WORK TO BE COMPLETED → Without omitting anything, retype the data that follows.

_ _ _ _ _

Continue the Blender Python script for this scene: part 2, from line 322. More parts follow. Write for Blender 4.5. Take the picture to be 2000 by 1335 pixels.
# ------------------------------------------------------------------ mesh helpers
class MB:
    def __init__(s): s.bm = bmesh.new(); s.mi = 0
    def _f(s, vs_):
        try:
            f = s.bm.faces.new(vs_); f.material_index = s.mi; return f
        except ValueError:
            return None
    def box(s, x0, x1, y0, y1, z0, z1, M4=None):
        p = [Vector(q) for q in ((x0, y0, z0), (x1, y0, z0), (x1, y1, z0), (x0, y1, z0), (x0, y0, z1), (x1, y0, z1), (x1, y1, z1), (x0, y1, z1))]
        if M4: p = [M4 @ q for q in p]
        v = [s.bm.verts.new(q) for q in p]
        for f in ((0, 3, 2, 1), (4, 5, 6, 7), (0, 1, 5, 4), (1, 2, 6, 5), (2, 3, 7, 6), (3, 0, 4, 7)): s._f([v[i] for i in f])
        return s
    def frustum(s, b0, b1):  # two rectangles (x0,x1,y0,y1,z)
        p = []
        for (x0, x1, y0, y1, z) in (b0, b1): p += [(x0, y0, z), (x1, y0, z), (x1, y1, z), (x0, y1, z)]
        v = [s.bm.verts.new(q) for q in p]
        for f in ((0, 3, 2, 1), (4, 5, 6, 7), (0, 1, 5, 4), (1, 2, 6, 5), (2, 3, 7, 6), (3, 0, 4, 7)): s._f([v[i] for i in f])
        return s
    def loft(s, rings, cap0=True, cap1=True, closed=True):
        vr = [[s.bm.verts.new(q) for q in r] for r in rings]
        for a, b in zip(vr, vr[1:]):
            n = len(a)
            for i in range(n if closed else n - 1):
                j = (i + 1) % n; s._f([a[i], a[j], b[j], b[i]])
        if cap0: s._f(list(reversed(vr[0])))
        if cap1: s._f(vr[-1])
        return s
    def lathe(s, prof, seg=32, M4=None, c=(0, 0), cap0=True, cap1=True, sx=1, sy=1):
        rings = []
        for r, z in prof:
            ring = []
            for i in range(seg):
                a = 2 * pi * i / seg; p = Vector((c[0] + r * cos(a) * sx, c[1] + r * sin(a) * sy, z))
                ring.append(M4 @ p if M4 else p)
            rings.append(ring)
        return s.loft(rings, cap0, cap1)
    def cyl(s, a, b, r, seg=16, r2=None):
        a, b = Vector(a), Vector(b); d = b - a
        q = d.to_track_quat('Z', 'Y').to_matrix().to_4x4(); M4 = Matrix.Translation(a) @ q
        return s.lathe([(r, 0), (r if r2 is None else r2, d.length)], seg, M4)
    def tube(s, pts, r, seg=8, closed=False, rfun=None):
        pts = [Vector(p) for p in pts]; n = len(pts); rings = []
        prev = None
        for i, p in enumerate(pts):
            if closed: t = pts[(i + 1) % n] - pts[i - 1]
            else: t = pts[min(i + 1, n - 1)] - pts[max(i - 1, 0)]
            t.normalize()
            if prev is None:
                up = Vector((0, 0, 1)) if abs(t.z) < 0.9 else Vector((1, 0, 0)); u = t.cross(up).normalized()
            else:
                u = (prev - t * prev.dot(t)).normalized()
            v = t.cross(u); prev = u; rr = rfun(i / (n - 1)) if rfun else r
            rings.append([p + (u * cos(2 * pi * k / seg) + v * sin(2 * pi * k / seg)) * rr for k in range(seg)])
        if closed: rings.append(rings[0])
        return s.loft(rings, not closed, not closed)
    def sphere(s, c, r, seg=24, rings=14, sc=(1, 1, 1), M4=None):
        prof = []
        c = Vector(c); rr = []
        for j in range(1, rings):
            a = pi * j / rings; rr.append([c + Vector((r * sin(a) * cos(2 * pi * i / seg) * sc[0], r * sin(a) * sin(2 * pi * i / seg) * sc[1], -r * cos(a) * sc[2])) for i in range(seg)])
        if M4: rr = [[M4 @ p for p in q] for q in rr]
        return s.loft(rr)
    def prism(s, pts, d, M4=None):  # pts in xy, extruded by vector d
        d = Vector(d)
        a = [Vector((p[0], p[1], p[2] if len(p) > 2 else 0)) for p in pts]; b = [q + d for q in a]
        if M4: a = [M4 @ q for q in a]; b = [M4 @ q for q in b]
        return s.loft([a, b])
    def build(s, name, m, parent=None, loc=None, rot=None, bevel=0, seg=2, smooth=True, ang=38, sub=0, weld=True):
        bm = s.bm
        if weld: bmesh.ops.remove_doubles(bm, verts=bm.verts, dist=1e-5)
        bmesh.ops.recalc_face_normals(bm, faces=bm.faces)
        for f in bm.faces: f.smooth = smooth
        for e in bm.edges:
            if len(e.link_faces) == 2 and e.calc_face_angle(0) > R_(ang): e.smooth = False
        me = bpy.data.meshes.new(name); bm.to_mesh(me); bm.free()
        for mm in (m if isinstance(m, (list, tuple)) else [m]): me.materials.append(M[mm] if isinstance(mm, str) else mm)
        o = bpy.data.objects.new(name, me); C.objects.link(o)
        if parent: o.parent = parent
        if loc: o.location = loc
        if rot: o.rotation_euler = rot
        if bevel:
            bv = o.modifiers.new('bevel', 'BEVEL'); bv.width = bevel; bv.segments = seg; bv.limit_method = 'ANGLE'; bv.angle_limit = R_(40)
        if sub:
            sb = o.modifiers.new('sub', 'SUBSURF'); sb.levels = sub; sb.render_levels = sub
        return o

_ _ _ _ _

FULL ANSWER →
Continue the Blender Python script for this scene: part 2, from line 322. More parts follow. Write for Blender 4.5. Take the picture to be 2000 by 1335 pixels.
# ------------------------------------------------------------------ mesh helpers
class MB:
    def __init__(s): s.bm = bmesh.new(); s.mi = 0
    def _f(s, vs_):
        try:
            f = s.bm.faces.new(vs_); f.material_index = s.mi; return f
        except ValueError:
            return None
    def box(s, x0, x1, y0, y1, z0, z1, M4=None):
        p = [Vector(q) for q in ((x0, y0, z0), (x1, y0, z0), (x1, y1, z0), (x0, y1, z0), (x0, y0, z1), (x1, y0, z1), (x1, y1, z1), (x0, y1, z1))]
        if M4: p = [M4 @ q for q in p]
        v = [s.bm.verts.new(q) for q in p]
        for f in ((0, 3, 2, 1), (4, 5, 6, 7), (0, 1, 5, 4), (1, 2, 6, 5), (2, 3, 7, 6), (3, 0, 4, 7)): s._f([v[i] for i in f])
        return s
    def frustum(s, b0, b1):  # two rectangles (x0,x1,y0,y1,z)
        p = []
        for (x0, x1, y0, y1, z) in (b0, b1): p += [(x0, y0, z), (x1, y0, z), (x1, y1, z), (x0, y1, z)]
        v = [s.bm.verts.new(q) for q in p]
        for f in ((0, 3, 2, 1), (4, 5, 6, 7), (0, 1, 5, 4), (1, 2, 6, 5), (2, 3, 7, 6), (3, 0, 4, 7)): s._f([v[i] for i in f])
        return s
    def loft(s, rings, cap0=True, cap1=True, closed=True):
        vr = [[s.bm.verts.new(q) for q in r] for r in rings]
        for a, b in zip(vr, vr[1:]):
            n = len(a)
            for i in range(n if closed else n - 1):
                j = (i + 1) % n; s._f([a[i], a[j], b[j], b[i]])
        if cap0: s._f(list(reversed(vr[0])))
        if cap1: s._f(vr[-1])
        return s
    def lathe(s, prof, seg=32, M4=None, c=(0, 0), cap0=True, cap1=True, sx=1, sy=1):
        rings = []
        for r, z in prof:
            ring = []
            for i in range(seg):
                a = 2 * pi * i / seg; p = Vector((c[0] + r * cos(a) * sx, c[1] + r * sin(a) * sy, z))
                ring.append(M4 @ p if M4 else p)
            rings.append(ring)
        return s.loft(rings, cap0, cap1)
    def cyl(s, a, b, r, seg=16, r2=None):
        a, b = Vector(a), Vector(b); d = b - a
        q = d.to_track_quat('Z', 'Y').to_matrix().to_4x4(); M4 = Matrix.Translation(a) @ q
        return s.lathe([(r, 0), (r if r2 is None else r2, d.length)], seg, M4)
    def tube(s, pts, r, seg=8, closed=False, rfun=None):
        pts = [Vector(p) for p in pts]; n = len(pts); rings = []
        prev = None
        for i, p in enumerate(pts):
            if closed: t = pts[(i + 1) % n] - pts[i - 1]
            else: t = pts[min(i + 1, n - 1)] - pts[max(i - 1, 0)]
            t.normalize()
            if prev is None:
                up = Vector((0, 0, 1)) if abs(t.z) < 0.9 else Vector((1, 0, 0)); u = t.cross(up).normalized()
            else:
                u = (prev - t * prev.dot(t)).normalized()
            v = t.cross(u); prev = u; rr = rfun(i / (n - 1)) if rfun else r
            rings.append([p + (u * cos(2 * pi * k / seg) + v * sin(2 * pi * k / seg)) * rr for k in range(seg)])
        if closed: rings.append(rings[0])
        return s.loft(rings, not closed, not closed)
    def sphere(s, c, r, seg=24, rings=14, sc=(1, 1, 1), M4=None):
        prof = []
        c = Vector(c); rr = []
        for j in range(1, rings):
            a = pi * j / rings; rr.append([c + Vector((r * sin(a) * cos(2 * pi * i / seg) * sc[0], r * sin(a) * sin(2 * pi * i / seg) * sc[1], -r * cos(a) * sc[2])) for i in range(seg)])
        if M4: rr = [[M4 @ p for p in q] for q in rr]
        return s.loft(rr)
    def prism(s, pts, d, M4=None):  # pts in xy, extruded by vector d
        d = Vector(d)
        a = [Vector((p[0], p[1], p[2] if len(p) > 2 else 0)) for p in pts]; b = [q + d for q in a]
        if M4: a = [M4 @ q for q in a]; b = [M4 @ q for q in b]
        return s.loft([a, b])
    def build(s, name, m, parent=None, loc=None, rot=None, bevel=0, seg=2, smooth=True, ang=38, sub=0, weld=True):
        bm = s.bm
        if weld: bmesh.ops.remove_doubles(bm, verts=bm.verts, dist=1e-5)
        bmesh.ops.recalc_face_normals(bm, faces=bm.faces)
        for f in bm.faces: f.smooth = smooth
        for e in bm.edges:
            if len(e.link_faces) == 2 and e.calc_face_angle(0) > R_(ang): e.smooth = False
        me = bpy.data.meshes.new(name); bm.to_mesh(me); bm.free()
        for mm in (m if isinstance(m, (list, tuple)) else [m]): me.materials.append(M[mm] if isinstance(mm, str) else mm)
        o = bpy.data.objects.new(name, me); C.objects.link(o)
        if parent: o.parent = parent
        if loc: o.location = loc
        if rot: o.rotation_euler = rot
        if bevel:
            bv = o.modifiers.new('bevel', 'BEVEL'); bv.width = bevel; bv.segments = seg; bv.limit_method = 'ANGLE'; bv.angle_limit = R_(40)
        if sub:
            sb = o.modifiers.new('sub', 'SUBSURF'); sb.levels = sub; sb.render_levels = sub
        return o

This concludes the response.